Tenemos unas sustancias

Tenemos unas sustancias (para el sin sustancia todas son peligrosas, luego hay que prohibirlas -eliminarlas, si fuera posible- en razón de su peligrosidad), unas han de ser buenas -si fuera posible, tan sólo el agua: y con mucho cuidado- y otras malas: unas han de ser autorizadas por la bondad con que las representamos, y otras han de ser prohibidas por la maldad con que las pintamos -la paleta es invisible o como si lo fuera: el color lo llevan las sustancias en el alma (la que les hemos dibujado: el agua es pura)-: casi podríamos decir las sustancias blancas y las negras (una solución extrema, pero dentro aún del problema, consistiría en blanquear a las malas... sin ennegrecer a las buenas). Porque también tenemos un sistema con idénticos o similares parámetros: los blancos y los negros, perdón, los buenos (de oficio) y los malos (de profesión): por tanto, hemos de crear a unos y producir a otros, unos han de ser respetados y otros perseguidos, unos legalizados y otros ilegalizados: hay que llenar las cárceles sin vaciar las calles, hay que abastecer los gobiernos (ministros, legisladores, jueces) sin desabastecer el caos. El orden no puede ser sin su enemigo, el bien no puede existir sin que exista el mal que debe ser como su sombra. Yo, Miedoso, lo he inventado todo. No, no has sido tú, sino yo, Perverso, quien lo ha hecho. Quien quiera legalizar las sustancias prohibidas ha de aniquilar el sistema o, en su defecto, proporcionarnos nuevas funciones a quienes lo componemos e integramos. ¿Contra quién lucharían los policías si no existieran los ladrones?

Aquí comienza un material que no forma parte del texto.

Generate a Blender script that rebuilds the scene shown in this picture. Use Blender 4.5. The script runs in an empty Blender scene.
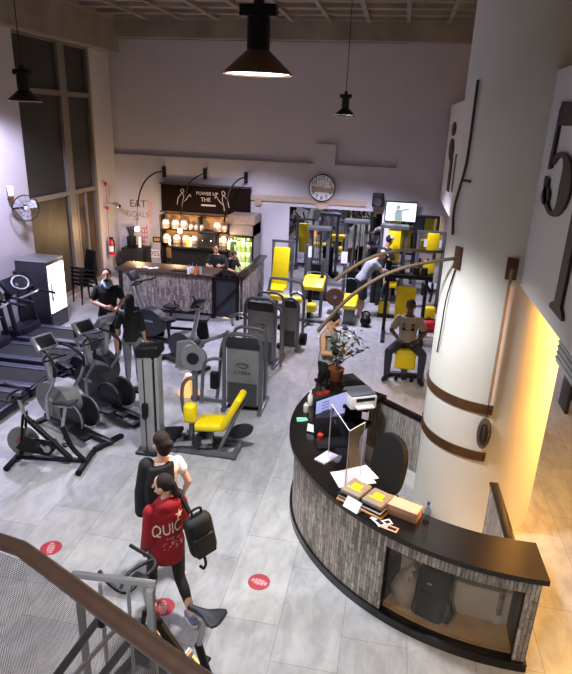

La ilegalización del tráfico de sustancias crea a los traficantes que coadyuban al sostenimiento de la ley y al mantenimiento del orden (no hablamos en ningún momento de la corrupción, que es un fenómeno que quizá sucede cuando el bien comprende, porque ha visto la imposibilidad de su victoria, que ha de pactar con el mal en vista de un bien que no podría subsistir de otra manera). Efectivamente, el problema no son las sustancias, sino el sistema: y las consecuencias las pagamos todos. Para cuando queramos dejar de pagarlas, ahí tenemos la solución: abolir las cárceles. Mientras tanto, nuestros hijos e hijas -nosotros mismos- abonaremos el precio acostumbrado de la ruina y la muerte: que el poder nos merezca la pena.